In the poem’s five stanzas, uneven in length, free in structure, and rich in imagery, Walcott recounts the story of Othello and Desdemona. The first stanza records their sexual union. The next reveals the passion of Desdemona, who has been “Dazzled by that bull’s bulk”; still, the poet asks, should not the “poor girl” realize that tragedy awaits her? The third stanza recapitulates the first two, elaborating on their sexual passion and foreshadowing the cruelty that the black Othello will inflict on his white lover. The fourth stanza tells how Othello “arraigns” Desdemona’s “barren innocence” by accusing her of infidelity, as though her whiteness “limns lechery”—“limn” meaning to illuminate. In the final stanza, “this mythical, horned beast”—possibly the goat from the zodiac, or maybe the mythological bull—murders Desdemona in a “bestial, comic agony.”

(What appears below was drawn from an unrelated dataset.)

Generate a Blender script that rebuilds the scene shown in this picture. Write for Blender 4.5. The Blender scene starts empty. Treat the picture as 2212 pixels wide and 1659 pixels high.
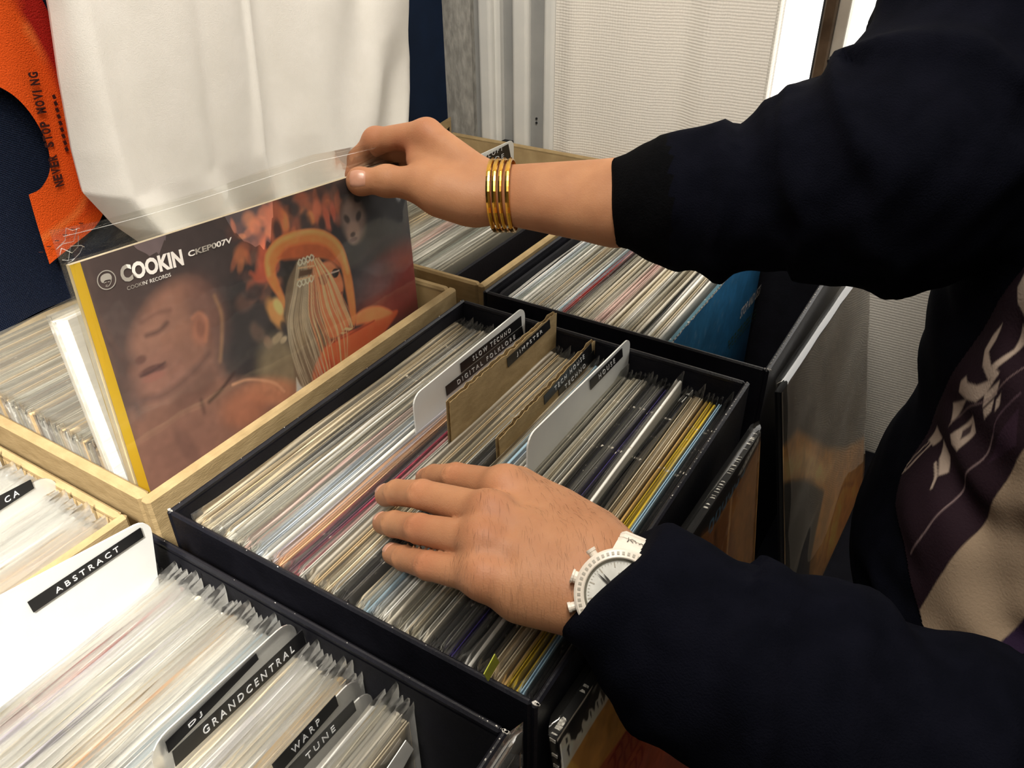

While this summary covers the main points of a story already well known, it does little justice to the way Walcott has echoed Shakespeare’s text. In fact, he also echoes a number of other texts in a less obvious manner. The sustaining metaphor of Othello as the earth and Desdemona as the moon brings to mind the structure of seventeenth century metaphysical poetry by writers such as John Donne and George Herbert. Walcott also assumes that the reader knows the Greek myths of Pasiphaë and Eurydice.

This poem, though, comprises no mere retelling of the story Shakespeare had already retold, no mimicry of metaphysical poems, no slavish dependence on mythology. Walcott’s impressive exercise in intertextuality holds larger intentions.

Forms and Devices

To underscore Othello’s blackness and Desdomona’s whiteness, the poet transforms Othello into the earth, Desdemona into the moon. The first stanza, when Othello seduces Desdemona, describes an eclipse: The earth (Othello) covers the moon (Desdemona), and “God’s light is put out.” The poet compares Othello to Africa, as “a vast sidling [furtive or fawning] shadow” that obscures the moon—or the white world represented by Desdemona. Throughout, this black/white imagery, stemming from the introductory metaphor of earth and moon, accentuates the poem’s apparent racial overtones. As Walcott extends the elaborate comparison, he refers to “the sun of Cyprus,” an apt allusion in that Othello and Desdemona flee to Cyprus once she has left her father’s Venetian home.

Then, to make Desdemona’s plight more resonant, the poet compares her to doomed women from Greek mythology, Pasiphaë and Eurydice. Pasiphaë, the daughter of the sun god and wife of Minos, fell in love with a bull that Poseidon had given to Minos. Like Othello, Minos brought about his wife’s downfall, for he refused to sacrifice the bull; as punishment, Poseidon cursed the faithless Minos’s wife Pasiphaë, decreeing that she would unite with the bull and “breed horned monsters.” From this union came the Minotaur, a creature with the body of a man and the head of a bull. Walcott turns Othello into another Minotaur, the beast who wreaked havoc on innocents in his labyrinth—an elaborate maze of passageways—until he was slain by Theseus. In the second stanza, the poet speaks of Othello’s mind as a “hellish labyrinth” in which Desdemona’s soul will be swallowed.

The other allusion recalls the story of Eurydice, wife of Orpheus, who died from a snake bite and descended into the underworld, from which Orpheus almost rescued her. Like Minos—and Othello—he brings about his beloved’s destruction, in his case by looking back at her, which he had been forbidden to do until they reached the earth. Eurydice must return to the underworld, and Orpheus loses her the second time. Thus the “hellish labyrinth” of Othello’s mind assumes another meaning, compared now to the Hades that swallows Eurydice and, by implication, Desdemona.

Walcott, perhaps taking his cue from the strong sexuality of the passage in Othello, fills the poem with charged sexual imagery, which serves to delineate in another way Desdemona’s innocence and Othello’s corruption. Othello’s “earthen bulk” presses against the white Desdemona’s “bosom,” his “smoky hand” charring her “marble throat.” “Virgin and ape,” “maid and malevolent Moor” they are called, as the “panther-black” man violates the “white flesh.” Othello’s sexuality conjures up “raw musk” (the odorous sexual secretions of various male animals) and “sweat,” his penis a “moon-shaped sword” girded by fury, while a “white fruit/ pulped ripe by fondling but doubly sweet” describes Desdemona’s sexuality.